Service Animals at UF

Jeanny Lavache

Students with disabilities at the University of Florida are able to use their service animals to make everyday tasks easier.

According to the University of Florida’s Environmental Health and Safety website, UF allows the use of trained service animals by individuals with disabilities in all public areas at the university.

“A service animal has to be trained to do a specific task, and the person using it has to be disabled,” said Ken Osfield, ADA compliance officer at the University of Florida.

Under the ADA, service animals are allowed in state and local governments, businesses and nonprofit organizations that serves the general public.

The only service animals approved by the ADA are dogs and miniature horses.

“In the past we’ve had students who have had monkeys as service animals,” Osfield said. “Primates are probably the most effective service animals you can think of because they can pick up a spoon and feed a person who can’t feed themselves, and a dog or mini horse can’t do that.”
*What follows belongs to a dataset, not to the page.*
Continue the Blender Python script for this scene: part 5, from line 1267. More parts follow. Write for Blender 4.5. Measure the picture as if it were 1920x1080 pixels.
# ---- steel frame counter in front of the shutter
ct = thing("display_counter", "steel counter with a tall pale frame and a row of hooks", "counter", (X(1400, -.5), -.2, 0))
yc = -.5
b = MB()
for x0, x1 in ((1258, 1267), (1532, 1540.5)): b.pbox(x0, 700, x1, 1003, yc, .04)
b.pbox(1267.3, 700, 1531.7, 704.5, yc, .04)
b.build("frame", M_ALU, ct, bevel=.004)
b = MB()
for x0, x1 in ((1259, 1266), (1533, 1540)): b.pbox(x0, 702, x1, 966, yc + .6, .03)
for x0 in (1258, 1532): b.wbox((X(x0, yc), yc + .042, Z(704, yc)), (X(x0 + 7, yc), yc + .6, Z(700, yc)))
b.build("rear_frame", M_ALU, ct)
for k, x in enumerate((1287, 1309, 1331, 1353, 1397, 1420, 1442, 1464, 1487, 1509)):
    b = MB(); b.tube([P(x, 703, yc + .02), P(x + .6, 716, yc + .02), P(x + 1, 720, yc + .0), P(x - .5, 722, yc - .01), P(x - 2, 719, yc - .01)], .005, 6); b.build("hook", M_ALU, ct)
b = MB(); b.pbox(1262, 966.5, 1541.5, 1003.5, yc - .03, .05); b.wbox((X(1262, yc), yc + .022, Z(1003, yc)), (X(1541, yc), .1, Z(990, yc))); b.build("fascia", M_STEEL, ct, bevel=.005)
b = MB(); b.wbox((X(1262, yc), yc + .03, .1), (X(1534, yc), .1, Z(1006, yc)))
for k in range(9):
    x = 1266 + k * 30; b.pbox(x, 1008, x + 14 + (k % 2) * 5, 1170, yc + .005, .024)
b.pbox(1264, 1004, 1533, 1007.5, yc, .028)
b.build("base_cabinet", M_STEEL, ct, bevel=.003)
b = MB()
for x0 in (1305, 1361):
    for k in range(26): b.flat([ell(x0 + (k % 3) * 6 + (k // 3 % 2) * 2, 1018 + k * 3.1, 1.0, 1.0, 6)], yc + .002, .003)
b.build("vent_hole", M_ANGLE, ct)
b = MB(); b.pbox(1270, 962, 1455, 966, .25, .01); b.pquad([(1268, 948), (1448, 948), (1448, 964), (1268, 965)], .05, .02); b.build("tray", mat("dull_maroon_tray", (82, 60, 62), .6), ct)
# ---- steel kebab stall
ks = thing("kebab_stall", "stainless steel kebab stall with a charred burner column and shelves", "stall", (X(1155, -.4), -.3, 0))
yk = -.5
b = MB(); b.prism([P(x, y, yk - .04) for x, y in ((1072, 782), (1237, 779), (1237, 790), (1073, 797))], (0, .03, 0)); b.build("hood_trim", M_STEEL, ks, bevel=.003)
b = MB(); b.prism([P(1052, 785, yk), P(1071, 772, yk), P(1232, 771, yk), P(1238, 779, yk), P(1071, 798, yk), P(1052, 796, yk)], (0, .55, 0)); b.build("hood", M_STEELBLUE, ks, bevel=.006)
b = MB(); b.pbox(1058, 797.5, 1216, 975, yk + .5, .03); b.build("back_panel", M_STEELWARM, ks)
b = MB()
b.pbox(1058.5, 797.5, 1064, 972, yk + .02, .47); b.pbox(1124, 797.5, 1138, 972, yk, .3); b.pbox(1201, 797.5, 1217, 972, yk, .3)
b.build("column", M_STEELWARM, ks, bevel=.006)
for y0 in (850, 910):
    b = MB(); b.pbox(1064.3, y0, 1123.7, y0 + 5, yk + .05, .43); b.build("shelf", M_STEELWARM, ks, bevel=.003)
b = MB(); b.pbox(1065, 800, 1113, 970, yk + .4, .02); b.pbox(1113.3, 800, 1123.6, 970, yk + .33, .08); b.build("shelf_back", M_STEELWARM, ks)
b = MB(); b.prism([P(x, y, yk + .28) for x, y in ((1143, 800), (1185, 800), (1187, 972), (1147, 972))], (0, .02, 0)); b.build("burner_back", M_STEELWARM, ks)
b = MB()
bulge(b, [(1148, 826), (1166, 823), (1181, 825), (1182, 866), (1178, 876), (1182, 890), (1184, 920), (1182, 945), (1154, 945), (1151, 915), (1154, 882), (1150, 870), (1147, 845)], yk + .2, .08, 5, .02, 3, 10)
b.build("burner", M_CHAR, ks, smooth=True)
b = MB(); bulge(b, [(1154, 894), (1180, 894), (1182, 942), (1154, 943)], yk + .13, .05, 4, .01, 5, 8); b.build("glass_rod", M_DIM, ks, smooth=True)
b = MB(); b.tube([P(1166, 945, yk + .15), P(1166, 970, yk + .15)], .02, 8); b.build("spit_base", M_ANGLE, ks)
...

Monkeys were considered service animals until March 15, 2011 when there was a change in guidelines.

A person with a service animal doesn’t have to get approval from anyone as long as the animal is trained to do something.

“Under the federal government there are no requirements for a person who wants to come to the University of Florida with a service animal on terms of getting it approved by anyone,” Osfield said.

Emotional support animals are not considered service animals and are not allowed in UF buildings.

“A service animal in training should have on a vest identifying it as a service animal in training,” Osfield said.

Sara Cork, a 4th- year Phycology major, trains a puppy named Calvin for the Guide Dog Foundation.

“Whenever Calvin is in training he wears his vest so that he knows the difference between working and being a normal puppy,” Cork said.

It is important that a service animal is trained so that they know how to act in public areas.

“The service animal must be under control at all times,” Osfield said. “If the person is unable to get the animal under control then they will be asked to remove the animal.”

According to Cork part of Calvin’s training is learning how to behave in a classroom environment.

“I usually pack a few snacks and chew toys so that he won’t be disruptive in class,” Cork said.

Service animals make life easier for the individuals who rely on them.

“It makes me so proud to train Calvin knowing that he will one day be helping someone who truly needs him,” Cork said.


The Pup Behind the Vest

Jeanny Lavache

Sara Cork is using her love for dogs to give back to her community.

The University of Florida student is the only puppy trainer in Gainesville who works with the Guide Dog Foundation. She manages being a student and a trainer to a puppy named Calvin.

“As a puppy trainer one of my jobs is to socialize Calvin and bring him everywhere with me to expose him to different environments,” said the 4th year psychology major.

Different parts of Calvin’s training include learning a list of commands, being potty trained and traveling with Sara everywhere she goes. Calvin goes everywhere with Sara including classes.

“I usually pack a few snacks and chew toys so that he won’t be disruptive in class,” Sara said.

Although Calvin is a cute puppy, his training restricts him from being pet while he’s wearing his guide dog vest.

“Calvin has to learn the difference between being in vest and being a normal puppy,” Sara said.

There is an extensive application process before becoming a guide dog trainer.

“I had to apply and attend at least two monthly meetings where I socialized with other puppy trainers,” Sara said. “Then I had an in home interview where people from the foundation came to make sure my home was puppy proof.”

According to the Guide Dog Foundation their mission is to improve the quality of life for people who are blind, have low vision or have other special needs.

“The training Calvin is getting now is preparing him to help the person he will later be placed with,” Sara said.

It costs $50,000 to breed, raise and train one assistance dog according to the Guide Dog Foundation website. However, all of the foundation’s services are provided at no charge to individuals. Funding comes from the generosity of individuals, corporations and foundations.

“I decided to become a puppy trainer because I felt like God was telling me I needed to do something that wasn’t about me,” Sara said.

After seeking advice from a couple who were also puppy trainers Sara decided that being a puppy trainer was right for her.

Sara will train Calvin for a year and a half. After she is done training him he will be sent to an academy for further training and finally placed with a disabled person.

For Sara the hardest part about being a puppy trainer is knowing that she will eventually have to give Calvin up.

“I know it will be hard but I know he won’t be gone forever and he’ll be changing someone’s life,” Sara said.